** BEGIN Materials provided **
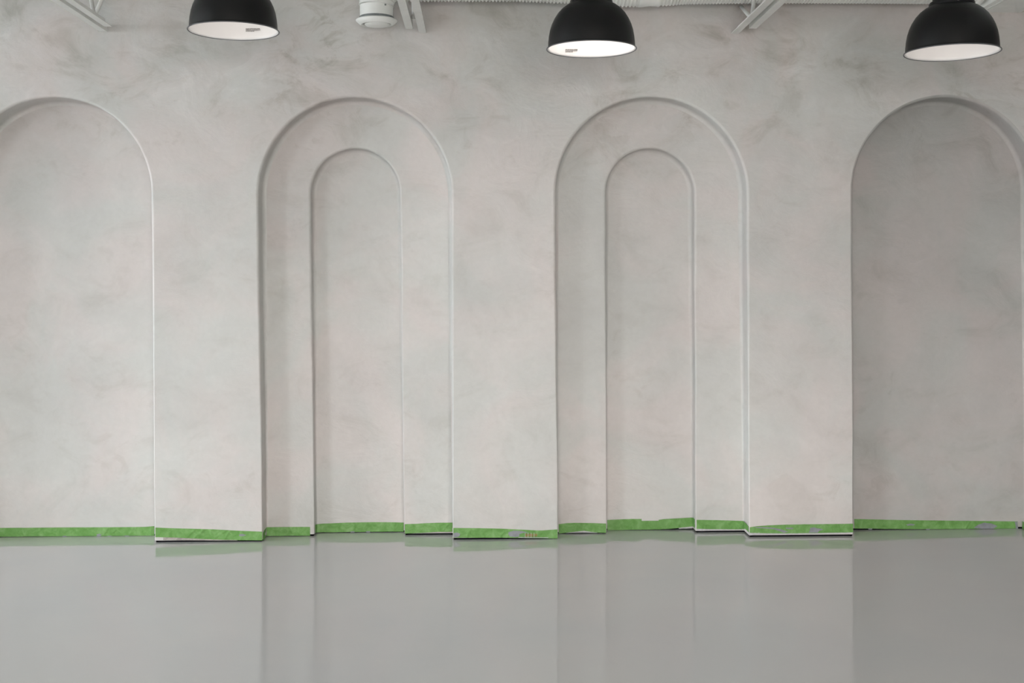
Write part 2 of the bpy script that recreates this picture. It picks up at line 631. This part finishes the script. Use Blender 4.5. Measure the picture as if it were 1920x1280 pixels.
def lerp_pts(pts, step):
    out = []
    for i in range(len(pts) - 1):
        a, b = pts[i], pts[i + 1]
        L = math.hypot(b[0] - a[0], b[1] - a[1])
        n = max(1, int(L / step))
        for k in range(n):
            t = k / n
            out.append(tuple(a[j] + (b[j] - a[j]) * t for j in range(4)))
    out.append(pts[-1])
    return out


def tape(label, pts, seed, crumple=0.0017, lift=0.0016):
    """pts: (px, top_px, bottom_px, plane_y). Built on the wall surface at true depth."""
    w = []
    for (px, t, b, y) in pts:
        A = U(px, t, y); B = U(px, b, y)
        w.append(((A.x + B.x) / 2, y, A.z, max(B.z, 0.0015)))
    w = lerp_pts(w, 0.004)
    rows = 9
    rnd = random.Random(seed * 31 + 5)
    x_a, x_b = w[0][0], w[-1][0]
    folds = [(rnd.uniform(x_a, x_b), rnd.uniform(-1.6, 1.6), rnd.uniform(0.004, 0.010), rnd.choice((1, 1, -0.5)) * rnd.uniform(0.8, 1.8) * crumple)
             for _ in range(max(2, int((x_b - x_a) / 0.07)))]
    N = len(w)
    v = []; f = []
    for i, (x, y, zt, zb) in enumerate(w):
        a_ = w[max(0, i - 1)]; b_ = w[min(N - 1, i + 1)]
        tx, ty = b_[0] - a_[0], b_[1] - a_[1]
        L = math.hypot(tx, ty) or 1
        nx, ny = ty / L, -tx / L              # towards the room
        for r in range(rows):
            t = r / (rows - 1)
            z = zb + (zt - zb) * t
            s = x * 1.0 + y * 1.0
            h = noise.noise(Vector((s * 16 + z * 30 + seed * 5, z * 26 - s * 5, seed))) * crumple * 1.6
            h += noise.noise(Vector((s * 60, z * 60, seed * 2))) * crumple * 0.5
            for (fx, fs, fw, fa) in folds:
                u = abs((x - fx) - fs * (z - zb))
                if u < fw: h += fa * (1 - u / fw)
            edge = 1.0 if 0 < r < rows - 1 else 0.5
            d = lift + max(-lift * 0.6, h) * edge
            wz = noise.noise(Vector((s * 14, seed, r * 0.01))) * 0.0011 + noise.noise(Vector((s * 70, seed, r * 0.2))) * 0.0004
            v.append((x + nx * d, y + ny * d, max(0.001, z + wz)))
    back0 = len(v)
    for i, (x, y, zt, zb) in enumerate(w):
        v.append((x, y + 0.0002, zb)); v.append((x, y + 0.0002, zt))
    for i in range(N - 1):
        for r in range(rows - 1):
            f.append([i * rows + r, (i + 1) * rows + r, (i + 1) * rows + r + 1, i * rows + r + 1])
        f.append([i * rows, back0 + 2 * i, back0 + 2 * i + 2, (i + 1) * rows])
        f.append([i * rows + rows - 1, (i + 1) * rows + rows - 1, back0 + 2 * i + 3, back0 + 2 * i + 1])
    o = mesh_obj('masking_tape', v, f, TAPE, None, smooth=False)
    auto_smooth(o, 50)
    tag(o, label, 'tape', 'green masking tape strips along the wall base')
    return o


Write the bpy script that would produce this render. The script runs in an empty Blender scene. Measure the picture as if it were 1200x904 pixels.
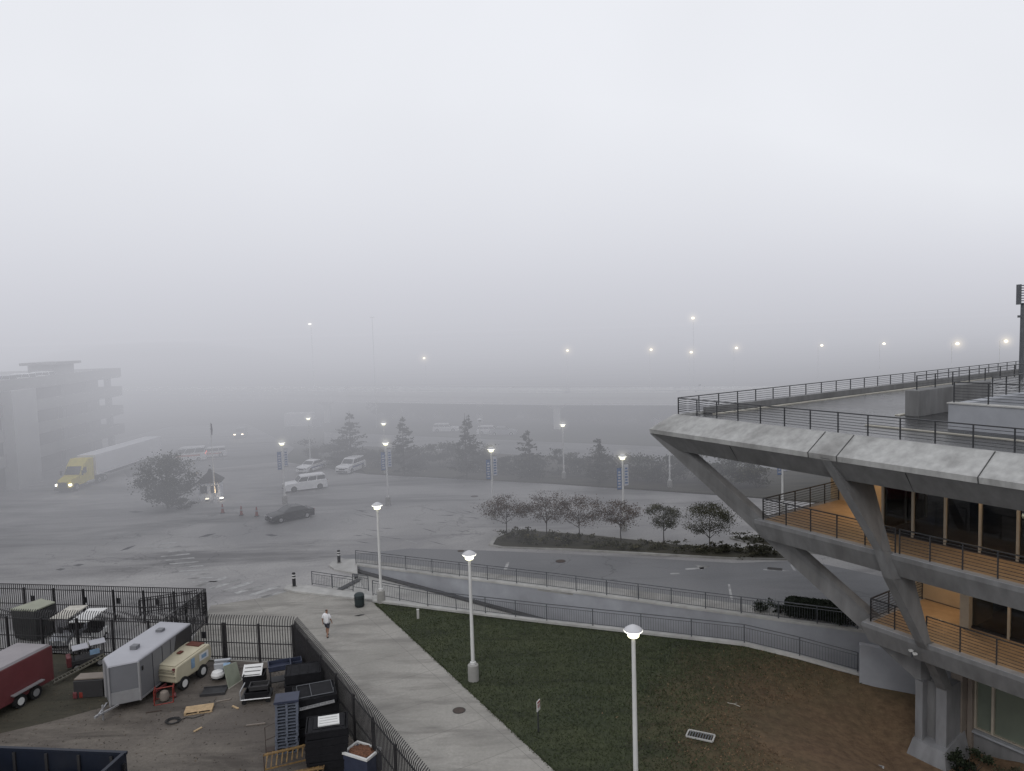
import bpy, bmesh, math, random
from mathutils import Vector, Matrix
R_ = math.radians
random.seed(7)
scene = bpy.context.scene
COL = scene.collection
# ------------------------------------------------------------------ camera geometry (survey of the photograph)
F, H, ROLL, PITCH = 870.0, 19.0, -0.03, math.atan(65 / 870.0)
CAMROT = Matrix.Rotation(math.pi / 2 - PITCH, 3, 'X') @ Matrix.Rotation(ROLL, 3, 'Z')
def W(px, py, z=0.0):
    d = CAMROT @ Vector(((px - 600) / F, -(py - 452) / F, -1.0))
    t = (z - H) / d.z
    return Vector((d.x * t, d.y * t, z))
def WD(px, py, dist):                      # point on the sight line at a given horizontal depth
    d = CAMROT @ Vector(((px - 600) / F, -(py - 452) / F, -1.0))
    t = dist / d.y
    return Vector((d.x * t, dist, H + d.z * t))
# ------------------------------------------------------------------ mesh builder
class MB:
    def __init__(s): s.bm = bmesh.new(); s.uvl = None
    def _f(s, vs):
        try: return s.bm.faces.new(vs)
        except ValueError: return None
    def poly(s, pts):
        return s._f([s.bm.verts.new(p) for p in pts])
    def hexa(s, b, t):                     # bottom ring, top ring (same length)
        vb = [s.bm.verts.new(p) for p in b]; vt = [s.bm.verts.new(p) for p in t]; n = len(b)
        s._f(list(reversed(vb))); s._f(vt)
        for i in range(n): s._f([vb[i], vb[(i + 1) % n], vt[(i + 1) % n], vt[i]])
        return s
    def box(s, c, d, rz=0.0):
        x, y, z = d[0] / 2, d[1] / 2, d[2] / 2; ca, sa = math.cos(rz), math.sin(rz)
        q = [(-x, -y), (x, -y), (x, y), (-x, y)]
        r = [(c[0] + a * ca - b * sa, c[1] + a * sa + b * ca) for a, b in q]
        return s.hexa([(a, b, c[2] - z) for a, b in r], [(a, b, c[2] + z) for a, b in r])
    def prism(s, pts, z0, z1):
        return s.hexa([(p[0], p[1], z0) for p in pts], [(p[0], p[1], z1) for p in pts])
    def bar(s, p0, p1, w, h=None):
        p0, p1 = Vector(p0), Vector(p1); h = h or w
        d = (p1 - p0).normalized(); u = Vector((0, 0, 1)) if abs(d.z) < .95 else Vector((0, 1, 0))
        a = d.cross(u).normalized() * (w / 2); b = a.cross(d).normalized() * (h / 2)
        o = [-a - b, a - b, a + b, -a + b]
        return s.hexa([p0 + q for q in o], [p1 + q for q in o])
    def loft(s, rings, cap=True, closed=True):
        vs = [[s.bm.verts.new(p) for p in r] for r in rings]; n = len(rings[0])
        for k in range(len(vs) - 1):
            for i in range(n if closed else n - 1):
                s._f([vs[k][i], vs[k][(i + 1) % n], vs[k + 1][(i + 1) % n], vs[k + 1][i]])
        if cap: s._f(list(reversed(vs[0]))); s._f(vs[-1])
        return s
    def tube(s, pts, r, n=8, cap=True):
        pts = [Vector(p) for p in pts]; rs = r if isinstance(r, (list, tuple)) else [r] * len(pts); rings = []
        for i, p in enumerate(pts):
            d = (pts[min(i + 1, len(pts) - 1)] - pts[max(i - 1, 0)]).normalized()
            u = Vector((0, 0, 1)) if abs(d.z) < .9 else Vector((1, 0, 0))
            a = d.cross(u).normalized(); b = a.cross(d).normalized()
            rings.append([p + (a * math.cos(2 * math.pi * k / n) + b * math.sin(2 * math.pi * k / n)) * rs[i] for k in range(n)])
        return s.loft(rings, cap)
    def lathe(s, c, prof, n=14, cap=True):
        return s.loft([[(c[0] + r * math.cos(2 * math.pi * k / n), c[1] + r * math.sin(2 * math.pi * k / n), c[2] + z) for k in range(n)] for r, z in prof], cap)
    def disc(s, c, ax, r, t, n=14):        # a wheel-like disc along axis ax
        ax = Vector(ax).normalized(); c = Vector(c)
        return s.tube([c - ax * t / 2, c + ax * t / 2], r, n)
    def ball(s, c, r, seed=0, sub=2, wob=.18):
        rnd = random.Random(seed); t = bmesh.new(); bmesh.ops.create_icosphere(t, subdivisions=sub, radius=1)
        m = {}
        for v in t.verts:
            k = 1 + rnd.uniform(-wob, wob); m[v.index] = s.bm.verts.new((c[0] + v.co.x * r[0] * k, c[1] + v.co.y * r[1] * k, c[2] + v.co.z * r[2] * k))
        for f in t.faces: s._f([m[v.index] for v in f.verts])
        t.free(); return s
    def xf(s, M): s.bm.transform(M); return s
def empty(name, loc, rz=0.0, parent=None):
    o = bpy.data.objects.new(name, None); COL.objects.link(o); o.location = loc; o.rotation_euler = (0, 0, rz); o.empty_display_size = .3
    if parent: o.parent = parent
    return o
def obj(name, mb, mat, parent=None, smooth=False, loc=None, bevel=0):
    bm = mb.bm
    bmesh.ops.recalc_face_normals(bm, faces=bm.faces)
    me = bpy.data.meshes.new(name)
    if smooth:
        for f in bm.faces: f.smooth = True
    bm.to_mesh(me); bm.free(); me.materials.append(mat)
    o = bpy.data.objects.new(name, me); COL.objects.link(o)
    if smooth: me.set_sharp_from_angle(angle=R_(38))
    if parent: o.parent = parent
    if loc is not None: o.location = loc
    if bevel:
        m = o.modifiers.new('Bevel', 'BEVEL'); m.width = bevel; m.segments = 2; m.limit_method = 'ANGLE'; m.angle_limit = R_(40)
    return o
def tag(o, label=None, cat=None, group=None, kind=None):
    if label: o['label'] = label
    if cat: o['category'] = cat
    if group: o['group'] = group
    if kind: o['kind'] = kind
    return o
def thing(name, label, cat, loc, rz=0.0, group=None): return tag(empty(name, loc, rz), label, cat, group)
def copy_tree(o, parent=None):
    c = o.copy(); COL.objects.link(c)
    if parent: c.parent = parent; c.matrix_parent_inverse = o.matrix_parent_inverse.copy()
    for ch in list(o.children): copy_tree(ch, c)
    return c
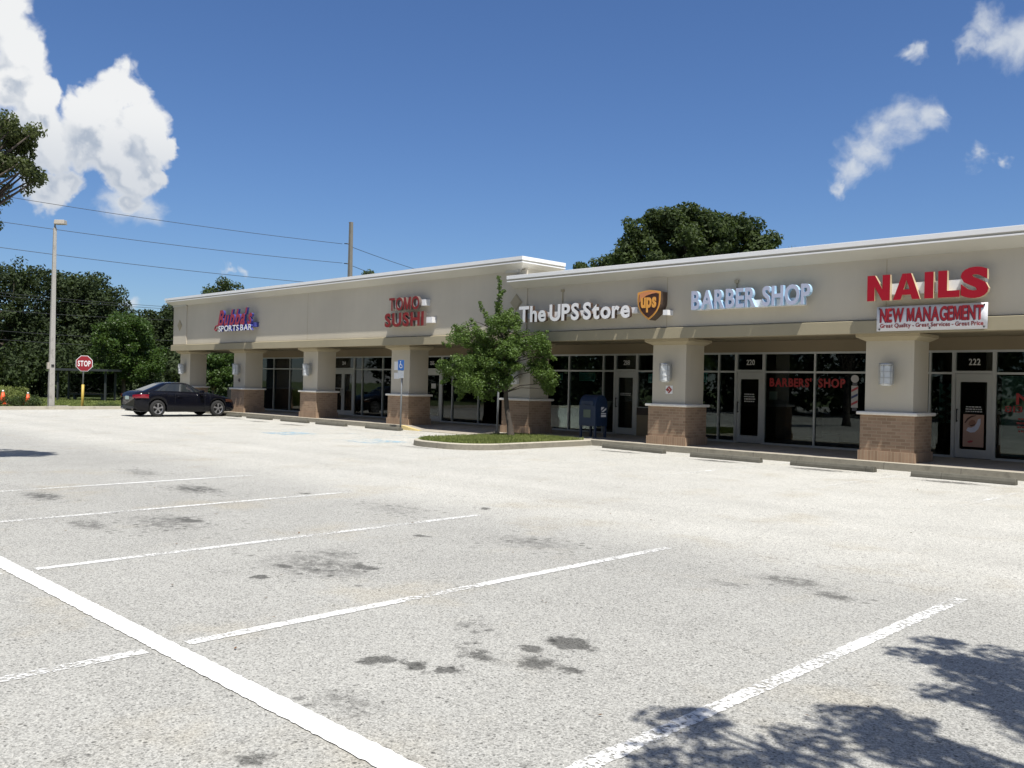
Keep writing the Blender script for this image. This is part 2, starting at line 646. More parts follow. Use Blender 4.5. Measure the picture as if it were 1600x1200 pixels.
** END Materials provided **
Look over the material above and show each line where "Blender" appears.

## Reply
Write part 2 of the bpy script that recreates this picture. It picks up at line 631. This part finishes the script. Use Blender 4.5. Measure the picture as if it were 1920x1280 pixels.
Write the bpy script that would produce this render. The script runs in an empty Blender scene. Measure the picture as if it were 1200x904 pixels.
Keep writing the Blender script for this image. This is part 2, starting at line 646. More parts follow. Use Blender 4.5. Measure the picture as if it were 1600x1200 pixels.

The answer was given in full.